The world’s second-largest fund manager is to allow investors to vote based on criteria that prioritise profits over politics or social agendas.
Vanguard has introduced the category as part of an expansion of its Investor Choice pilot programme, which has been testing technology that allows individual investors to vote instead of the fund manager voting on their behalf according to proxy advice.
The profit-priority voting has been added just weeks before Donald Trump is to return to the US presidency. In recent years, Republicans have taken to denigrating ESG as “woke capitalism”, while some Republican states challenged fund managers with demands to stop using ESG as investment criteria. Earlier this year, the Securities and Exchange Commission was forced to halt the introduction of new climate risk reporting rules after it was challenged in the courts.
Vanguard’s global head of investment stewardship, John Galloway, says the Investor Choice programme is “grounded in the foundational belief that empowering investors to influence how their proxies are voted helps create a healthier corporate governance ecosystem”.

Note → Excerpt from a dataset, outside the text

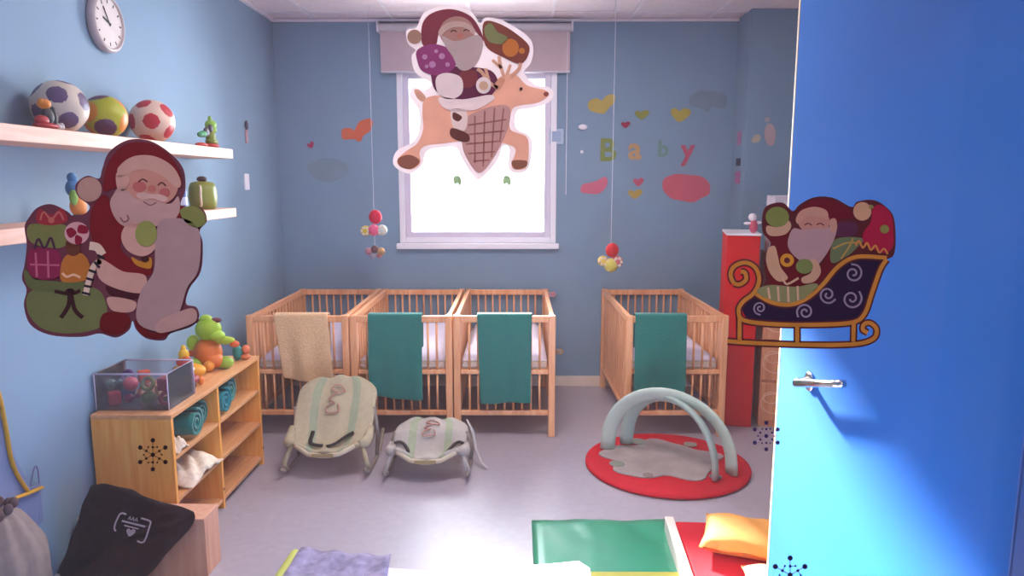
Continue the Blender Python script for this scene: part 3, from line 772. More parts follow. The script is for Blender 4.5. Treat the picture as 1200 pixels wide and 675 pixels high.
# toys beside the box
c = onX(212, 434, -1.60); y = 3.35
toy('toy_car', 'small red and black toy with an orange wheel beside the clear box', 'toy', (-1.60, y, UH),
    [('body', '#8c1a28', [((0, 0, 0.035), (0.045, 0.06, 0.028)), ((0, -0.02, 0.06), (0.03, 0.035, 0.02))]),
     ('roof', '#c8c4a8', [((0, 0.0, 0.086), (0.025, 0.045, 0.010))]),
     ('wheel', '#2a1a24', [((0.035, -0.035, 0.02), (0.012, 0.02, 0.02)), ((-0.035, -0.035, 0.02), (0.012, 0.02, 0.02))]),
     ('front_wheel', '#d06c20', [((0.04, 0.04, 0.022), (0.012, 0.022, 0.022)), ((-0.03, 0.04, 0.022), (0.012, 0.022, 0.022))])])
y = 3.50; x = -1.66
toy('duck_toy', 'yellow and orange duck toy with a red band, left of the green plush', 'toy', (x, y, UH),
    [('body', '#e09818', [((0, 0, 0.04), (0.075, 0.06, 0.04)), ((-0.06, 0.0, 0.05), (0.03, 0.03, 0.02))]),
     ('band', '#d8401c', [((-0.03, 0, 0.088), (0.038, 0.038, 0.026))]),
     ('head', '#e0b020', [((-0.03, 0, 0.125), (0.026, 0.026, 0.032)), ((-0.03, 0.0, 0.158), (0.013, 0.013, 0.018))]),
     ('beak', '#d86418', [((-0.005, -0.03, 0.118), (0.016, 0.014, 0.008))])])
y = 3.70; x = -1.655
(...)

The new “wealth-focused policy” allows asset owners to vote in a way that “focuses on maximising shareholder value without being influenced by political or social agendas”.
Galloway says: “Guided by our mission and legacy of taking a stand for investors, we are committed to continuing to expand Investor Choice in a thoughtful, straightforward and efficient way so that more and more investors can make their voices heard.”
According to Reuters, only 2% of eligible investors had opted into Investor Choice for the 2024 proxy season.
Vanguard is using a “wealth-focused” policy developed by Egan-Jones, a proxy advisor. The policies, contained in its 2023 document, mean voting against shareholder proposals that request sustainability reports or nomination of an environment expert for the board, as well as many other social and environmental issues.
Explicit “no politics or social agenda” investment criteria plays into a debate in the US that has raged since the 2016 election, when those campaigning on the right targeted environmental and social governance concerns for criticism.
Fund managers in particular were attacked, so much so that Larry Fink, chief executive of BlackRock, the world’s largest asset manager, announced last year that the term ESG had been “weaponised” in investment and the firm would no longer use it in its materials.
Elon Musk weighed into the discussion last year when he criticised proxy advisors ISS and Glass Lewis for their influence in recommending votes on environmental and social issues. Musk was responding to a tweet from Vivek Ramaswamy, then an anti-ESG investment manager and author of Woke Inc.
Musk and Ramaswamy have since been appointed by Donald Trump to jointly head up an effort to find efficiencies in the federal government, which many commentators fear could lead to the gutting of many departments.
Trump will take over the White House in January. It appears elements of the business world are beginning to adapt.